DATASET EXTRACT:

= = =

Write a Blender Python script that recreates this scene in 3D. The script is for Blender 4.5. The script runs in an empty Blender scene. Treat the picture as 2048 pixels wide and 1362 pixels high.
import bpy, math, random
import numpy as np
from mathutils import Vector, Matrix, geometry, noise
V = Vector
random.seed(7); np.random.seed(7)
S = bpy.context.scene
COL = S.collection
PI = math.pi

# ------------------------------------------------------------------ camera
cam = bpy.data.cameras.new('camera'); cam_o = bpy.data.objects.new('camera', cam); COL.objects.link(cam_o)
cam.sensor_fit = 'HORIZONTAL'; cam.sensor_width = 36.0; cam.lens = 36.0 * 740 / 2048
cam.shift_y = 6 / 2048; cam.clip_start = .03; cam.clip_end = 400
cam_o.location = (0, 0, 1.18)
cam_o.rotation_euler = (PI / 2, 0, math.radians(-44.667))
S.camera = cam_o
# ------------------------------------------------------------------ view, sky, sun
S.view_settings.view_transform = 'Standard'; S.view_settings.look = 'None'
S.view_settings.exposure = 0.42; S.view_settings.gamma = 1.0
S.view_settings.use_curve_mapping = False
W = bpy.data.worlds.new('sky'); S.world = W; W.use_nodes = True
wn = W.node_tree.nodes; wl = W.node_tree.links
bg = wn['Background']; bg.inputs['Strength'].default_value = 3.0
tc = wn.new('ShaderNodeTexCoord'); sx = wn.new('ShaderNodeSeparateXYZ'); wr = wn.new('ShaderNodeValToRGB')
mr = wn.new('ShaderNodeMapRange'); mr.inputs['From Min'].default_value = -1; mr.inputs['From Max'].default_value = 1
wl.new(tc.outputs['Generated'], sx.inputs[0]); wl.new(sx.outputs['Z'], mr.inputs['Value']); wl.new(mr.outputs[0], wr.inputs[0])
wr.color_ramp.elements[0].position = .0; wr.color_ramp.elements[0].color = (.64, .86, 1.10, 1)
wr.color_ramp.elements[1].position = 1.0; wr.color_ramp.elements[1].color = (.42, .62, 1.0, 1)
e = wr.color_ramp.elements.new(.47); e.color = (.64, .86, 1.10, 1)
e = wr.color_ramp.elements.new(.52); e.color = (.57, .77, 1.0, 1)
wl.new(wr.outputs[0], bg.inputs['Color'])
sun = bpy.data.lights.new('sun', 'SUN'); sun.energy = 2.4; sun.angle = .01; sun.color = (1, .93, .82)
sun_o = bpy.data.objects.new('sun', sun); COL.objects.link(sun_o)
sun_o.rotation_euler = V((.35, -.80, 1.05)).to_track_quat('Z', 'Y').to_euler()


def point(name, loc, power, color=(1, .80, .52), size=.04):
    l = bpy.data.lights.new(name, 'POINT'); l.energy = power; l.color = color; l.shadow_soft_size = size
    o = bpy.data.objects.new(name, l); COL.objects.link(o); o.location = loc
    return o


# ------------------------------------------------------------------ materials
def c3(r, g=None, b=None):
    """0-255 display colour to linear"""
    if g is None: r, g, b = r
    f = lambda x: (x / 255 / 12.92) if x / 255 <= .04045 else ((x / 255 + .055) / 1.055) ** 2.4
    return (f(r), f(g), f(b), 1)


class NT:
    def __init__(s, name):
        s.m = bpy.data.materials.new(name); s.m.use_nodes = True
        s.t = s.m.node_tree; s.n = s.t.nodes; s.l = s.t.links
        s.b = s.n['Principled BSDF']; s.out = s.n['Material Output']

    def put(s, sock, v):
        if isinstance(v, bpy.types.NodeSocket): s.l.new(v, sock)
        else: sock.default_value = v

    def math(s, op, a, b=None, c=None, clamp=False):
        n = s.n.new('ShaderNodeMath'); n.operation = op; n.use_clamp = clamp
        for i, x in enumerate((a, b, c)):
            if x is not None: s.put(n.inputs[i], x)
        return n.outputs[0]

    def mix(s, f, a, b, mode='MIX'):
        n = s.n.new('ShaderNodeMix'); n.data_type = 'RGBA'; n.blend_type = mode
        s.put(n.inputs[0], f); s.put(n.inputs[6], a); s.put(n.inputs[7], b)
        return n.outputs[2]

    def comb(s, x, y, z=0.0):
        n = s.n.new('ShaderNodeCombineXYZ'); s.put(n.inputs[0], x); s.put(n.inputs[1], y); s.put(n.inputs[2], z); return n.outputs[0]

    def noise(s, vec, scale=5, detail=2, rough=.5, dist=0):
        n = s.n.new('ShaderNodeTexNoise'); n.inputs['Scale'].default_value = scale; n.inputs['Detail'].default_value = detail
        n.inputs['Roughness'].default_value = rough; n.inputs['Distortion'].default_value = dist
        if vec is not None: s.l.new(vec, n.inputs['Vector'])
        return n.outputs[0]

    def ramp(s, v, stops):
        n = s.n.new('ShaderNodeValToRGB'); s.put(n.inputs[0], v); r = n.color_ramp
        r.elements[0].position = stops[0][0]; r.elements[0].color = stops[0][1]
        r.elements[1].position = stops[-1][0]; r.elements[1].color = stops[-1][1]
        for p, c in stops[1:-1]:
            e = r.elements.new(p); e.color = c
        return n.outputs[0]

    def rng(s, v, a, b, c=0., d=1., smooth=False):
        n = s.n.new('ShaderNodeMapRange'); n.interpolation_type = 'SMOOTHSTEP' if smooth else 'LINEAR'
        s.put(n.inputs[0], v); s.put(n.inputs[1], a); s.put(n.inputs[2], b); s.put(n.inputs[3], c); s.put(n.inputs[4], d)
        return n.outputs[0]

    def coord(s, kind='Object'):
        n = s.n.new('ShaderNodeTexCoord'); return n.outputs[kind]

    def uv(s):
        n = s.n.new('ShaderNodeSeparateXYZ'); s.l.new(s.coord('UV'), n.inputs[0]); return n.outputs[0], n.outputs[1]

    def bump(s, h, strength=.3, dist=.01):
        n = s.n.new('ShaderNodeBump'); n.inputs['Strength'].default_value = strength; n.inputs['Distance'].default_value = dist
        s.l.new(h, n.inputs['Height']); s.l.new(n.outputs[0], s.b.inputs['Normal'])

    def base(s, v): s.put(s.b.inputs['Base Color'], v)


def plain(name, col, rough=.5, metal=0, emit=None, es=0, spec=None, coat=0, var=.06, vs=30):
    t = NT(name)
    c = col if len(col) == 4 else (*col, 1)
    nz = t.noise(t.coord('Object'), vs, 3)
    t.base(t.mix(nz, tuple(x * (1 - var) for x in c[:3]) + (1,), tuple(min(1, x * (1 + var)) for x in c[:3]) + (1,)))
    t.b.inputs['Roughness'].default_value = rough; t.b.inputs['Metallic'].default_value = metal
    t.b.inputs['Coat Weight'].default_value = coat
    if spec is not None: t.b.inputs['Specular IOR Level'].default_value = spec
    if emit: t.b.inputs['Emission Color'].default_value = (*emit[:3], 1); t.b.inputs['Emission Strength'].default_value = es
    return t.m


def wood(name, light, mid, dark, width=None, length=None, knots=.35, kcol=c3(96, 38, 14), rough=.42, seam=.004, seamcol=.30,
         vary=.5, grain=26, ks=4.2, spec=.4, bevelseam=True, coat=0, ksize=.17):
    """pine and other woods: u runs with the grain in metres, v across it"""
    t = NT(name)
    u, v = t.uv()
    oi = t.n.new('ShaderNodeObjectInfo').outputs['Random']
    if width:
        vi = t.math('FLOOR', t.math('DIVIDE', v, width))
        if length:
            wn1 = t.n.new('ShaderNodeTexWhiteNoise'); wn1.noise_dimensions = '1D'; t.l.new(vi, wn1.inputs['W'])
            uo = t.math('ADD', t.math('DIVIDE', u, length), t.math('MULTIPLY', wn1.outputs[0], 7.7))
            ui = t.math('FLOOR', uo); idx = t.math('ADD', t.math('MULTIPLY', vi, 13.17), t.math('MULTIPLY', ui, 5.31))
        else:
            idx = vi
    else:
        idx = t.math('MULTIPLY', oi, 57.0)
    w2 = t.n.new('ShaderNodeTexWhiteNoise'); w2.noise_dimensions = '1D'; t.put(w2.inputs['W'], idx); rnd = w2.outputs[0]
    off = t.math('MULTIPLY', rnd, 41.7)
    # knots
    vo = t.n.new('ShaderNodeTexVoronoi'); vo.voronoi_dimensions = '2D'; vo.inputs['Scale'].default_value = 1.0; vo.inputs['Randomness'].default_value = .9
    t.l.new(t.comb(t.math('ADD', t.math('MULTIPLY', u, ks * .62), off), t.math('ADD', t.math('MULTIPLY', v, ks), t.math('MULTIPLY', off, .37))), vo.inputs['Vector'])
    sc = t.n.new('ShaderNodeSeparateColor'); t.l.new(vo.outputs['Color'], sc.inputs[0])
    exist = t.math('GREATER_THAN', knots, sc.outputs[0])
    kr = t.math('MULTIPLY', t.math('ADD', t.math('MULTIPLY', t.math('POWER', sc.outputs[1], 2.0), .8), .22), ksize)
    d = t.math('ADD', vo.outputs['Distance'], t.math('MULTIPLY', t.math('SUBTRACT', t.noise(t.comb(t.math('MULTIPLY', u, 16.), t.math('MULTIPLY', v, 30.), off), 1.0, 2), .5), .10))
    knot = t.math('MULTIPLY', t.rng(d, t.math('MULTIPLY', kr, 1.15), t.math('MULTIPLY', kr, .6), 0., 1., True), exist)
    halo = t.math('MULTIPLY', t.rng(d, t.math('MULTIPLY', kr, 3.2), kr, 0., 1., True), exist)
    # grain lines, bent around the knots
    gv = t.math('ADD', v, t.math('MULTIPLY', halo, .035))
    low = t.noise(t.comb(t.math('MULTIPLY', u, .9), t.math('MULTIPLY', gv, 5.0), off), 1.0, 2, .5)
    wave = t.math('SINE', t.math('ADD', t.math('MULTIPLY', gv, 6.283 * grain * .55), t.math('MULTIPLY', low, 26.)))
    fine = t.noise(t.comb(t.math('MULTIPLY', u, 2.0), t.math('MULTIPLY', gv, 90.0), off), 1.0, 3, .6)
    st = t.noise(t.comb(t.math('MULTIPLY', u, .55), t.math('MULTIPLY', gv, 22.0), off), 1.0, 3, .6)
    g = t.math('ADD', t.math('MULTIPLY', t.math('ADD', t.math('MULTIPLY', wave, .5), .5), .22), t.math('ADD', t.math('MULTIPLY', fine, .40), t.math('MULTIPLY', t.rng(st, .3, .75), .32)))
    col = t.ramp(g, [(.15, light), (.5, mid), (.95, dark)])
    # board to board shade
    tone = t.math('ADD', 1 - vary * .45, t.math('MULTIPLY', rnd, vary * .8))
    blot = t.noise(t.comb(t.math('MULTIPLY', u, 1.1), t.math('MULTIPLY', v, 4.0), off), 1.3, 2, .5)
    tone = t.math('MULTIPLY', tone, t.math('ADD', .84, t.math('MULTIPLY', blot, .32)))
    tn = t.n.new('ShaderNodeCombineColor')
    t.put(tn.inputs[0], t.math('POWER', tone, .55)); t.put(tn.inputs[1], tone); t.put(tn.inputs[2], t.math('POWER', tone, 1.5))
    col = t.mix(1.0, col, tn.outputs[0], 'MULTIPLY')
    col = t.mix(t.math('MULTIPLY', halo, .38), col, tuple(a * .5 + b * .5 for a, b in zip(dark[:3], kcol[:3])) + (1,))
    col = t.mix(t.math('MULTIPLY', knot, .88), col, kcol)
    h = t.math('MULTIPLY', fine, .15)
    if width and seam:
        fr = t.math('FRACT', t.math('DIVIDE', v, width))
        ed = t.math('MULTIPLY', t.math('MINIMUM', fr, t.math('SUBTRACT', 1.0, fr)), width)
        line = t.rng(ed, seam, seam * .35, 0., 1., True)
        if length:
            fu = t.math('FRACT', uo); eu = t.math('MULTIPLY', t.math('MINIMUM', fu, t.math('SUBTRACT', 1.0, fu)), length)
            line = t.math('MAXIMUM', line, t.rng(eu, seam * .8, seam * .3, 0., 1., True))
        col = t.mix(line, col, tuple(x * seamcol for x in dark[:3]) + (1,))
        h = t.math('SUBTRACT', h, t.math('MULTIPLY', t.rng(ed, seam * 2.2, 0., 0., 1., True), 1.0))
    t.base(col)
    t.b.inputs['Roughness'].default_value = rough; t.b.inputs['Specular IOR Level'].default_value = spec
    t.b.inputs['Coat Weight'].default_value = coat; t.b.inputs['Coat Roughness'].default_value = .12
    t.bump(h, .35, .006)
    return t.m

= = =

Include the first line, the line containing "PI = math.pi", and every line between them, copied exactly from the material above; output no other line.

OUTPUT OF THE EXERCISE:
Write a Blender Python script that recreates this scene in 3D. The script is for Blender 4.5. The script runs in an empty Blender scene. Treat the picture as 2048 pixels wide and 1362 pixels high.
import bpy, math, random
import numpy as np
from mathutils import Vector, Matrix, geometry, noise
V = Vector
random.seed(7); np.random.seed(7)
S = bpy.context.scene
COL = S.collection
PI = math.pi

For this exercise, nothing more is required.